Jrue Holiday price tag rumors further add to complicated offseason for Boston Celtics

Losing Tatum was one thing. But losing him when the franchise was already going to have to figure out how to cut salary makes things a whole lot more complicated. When the Celtics decided they wanted to pay everybody, it signaled they liked this core and wanted to keep them around as long as possible. But new luxury tax restrictions created a situation in which the bill was always going to come due after the 2024-25 season.

If this season had ended in a championship, it might be worth it. But they came up short after losing Tatum, which means they probably shouldn’t have coughed up $300 million for Jaylen Brown and another $100-plus million for Devin White. 

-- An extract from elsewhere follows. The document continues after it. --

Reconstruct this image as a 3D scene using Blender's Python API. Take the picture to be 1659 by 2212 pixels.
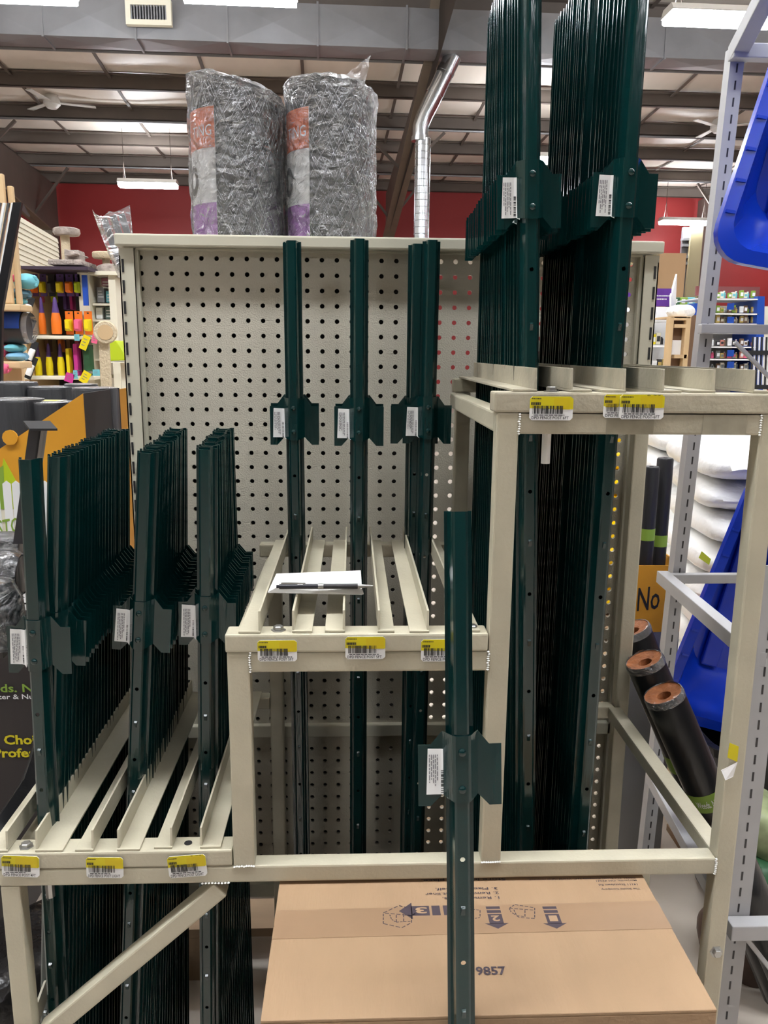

These are the decisions they are stuck with and now they have to figure out how to navigate this offseason. Brown will probably stick around as the front office purges this roster. But Holiday and Kristaps Porzingis seem to be on the chopping block, although both of them figure to be difficult to move in their own ways.

If the Celtics keep a good part of this core together, there’s no reason why Boston shouldn’t be a playoff team in the Eastern Conference even without Tatum. If they aren’t competitive by the trade deadline, it might be worth blowing this thing up and truly rebuilding around a healthy Tatum in 2026-27 and beyond.

Regardless of what the team decides, Holiday shouldn’t make it through the offseason. If he does, Boston just puts itself in an even more impossible situation. Whether it’s a first-round pick or not, Brad Stevens has to find a way to offload Holiday sooner rather than later.